Personal

Aside from research, I enjoy being physically active and spending time outdoors. These days, you can find me running in the mornings or playing squash or tennis in the evenings. Since moving to Abu Dhabi, my new favorite activity has become dancing Salsa and Bachata.

My research interests are profoundly shaped by my childhood and adolescence. I grew up as one of five children in a single-parent household in a small village in rural Germany. Because my mother had to work multiple jobs to provide for us, my siblings and I were often cared for by foster families. The social and economic disparities between our family and others that I experienced during this time crucially shaped my later interest in family demography and inequality.

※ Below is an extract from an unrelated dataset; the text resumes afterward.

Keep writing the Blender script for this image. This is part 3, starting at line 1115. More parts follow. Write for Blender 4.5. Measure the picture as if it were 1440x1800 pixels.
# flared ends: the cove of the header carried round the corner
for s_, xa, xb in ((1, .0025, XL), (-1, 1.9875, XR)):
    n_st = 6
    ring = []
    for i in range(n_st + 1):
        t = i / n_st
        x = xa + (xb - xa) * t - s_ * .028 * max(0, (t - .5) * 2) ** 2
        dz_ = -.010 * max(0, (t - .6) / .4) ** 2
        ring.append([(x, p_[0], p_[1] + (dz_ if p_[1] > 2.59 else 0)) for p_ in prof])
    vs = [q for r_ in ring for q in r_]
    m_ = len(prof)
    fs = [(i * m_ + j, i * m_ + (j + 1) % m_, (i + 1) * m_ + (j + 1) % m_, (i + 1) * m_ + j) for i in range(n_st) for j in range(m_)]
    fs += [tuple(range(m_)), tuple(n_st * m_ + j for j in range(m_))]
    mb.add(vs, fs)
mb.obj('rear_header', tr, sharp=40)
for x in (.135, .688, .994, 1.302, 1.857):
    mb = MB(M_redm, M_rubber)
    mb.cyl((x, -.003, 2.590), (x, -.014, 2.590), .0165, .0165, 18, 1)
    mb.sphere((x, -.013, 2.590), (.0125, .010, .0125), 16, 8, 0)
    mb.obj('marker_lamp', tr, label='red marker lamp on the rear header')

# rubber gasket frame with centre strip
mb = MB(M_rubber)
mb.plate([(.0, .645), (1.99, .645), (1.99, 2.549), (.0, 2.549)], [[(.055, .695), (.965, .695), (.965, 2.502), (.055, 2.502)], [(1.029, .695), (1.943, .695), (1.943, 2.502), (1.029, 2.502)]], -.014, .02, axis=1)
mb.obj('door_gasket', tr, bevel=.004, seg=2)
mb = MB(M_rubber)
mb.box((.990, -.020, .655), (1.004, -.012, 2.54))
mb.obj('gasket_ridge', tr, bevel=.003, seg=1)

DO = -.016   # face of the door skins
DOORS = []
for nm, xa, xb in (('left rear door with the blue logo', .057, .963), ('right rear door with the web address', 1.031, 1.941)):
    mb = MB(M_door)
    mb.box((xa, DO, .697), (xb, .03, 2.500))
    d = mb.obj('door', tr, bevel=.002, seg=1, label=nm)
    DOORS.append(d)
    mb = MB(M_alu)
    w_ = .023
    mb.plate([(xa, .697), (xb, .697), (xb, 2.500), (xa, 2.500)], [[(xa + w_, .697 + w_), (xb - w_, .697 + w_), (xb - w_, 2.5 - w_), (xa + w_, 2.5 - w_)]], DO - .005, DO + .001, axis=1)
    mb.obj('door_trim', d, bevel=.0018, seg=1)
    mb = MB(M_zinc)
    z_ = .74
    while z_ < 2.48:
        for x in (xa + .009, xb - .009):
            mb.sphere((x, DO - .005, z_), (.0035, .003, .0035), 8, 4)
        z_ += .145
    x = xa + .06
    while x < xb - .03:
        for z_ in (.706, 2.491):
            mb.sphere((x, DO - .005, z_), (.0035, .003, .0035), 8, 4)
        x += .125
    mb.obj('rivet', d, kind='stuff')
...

Further, unlike many other children in similar situations, I was fortunate to befriend children from middle-class backgrounds whose parents often supported me. Possibly for this reason, I am the only one in my family who had the privilege to attend college and graduate school. This experience is the foundation of my research into cross-SES friendship and socioeconomic attainment.

This experience also led me to join programs that promote social integration across class boundaries, including Big Brothers Big Sisters in Germany (2010–2014) and again in the United States (2023–2024), as well as Stichting Eet mee! in the Netherlands (2015–2017). Through these programs, I met weekly with children and seniors from disadvantaged backgrounds. I strongly believe in such initiatives because they counteract growing socioeconomic segregation.

In a similar vein, I believe that the perspectives and agendas of scientists from backgrounds underrepresented in academia should be supported for universities to serve all strata of society.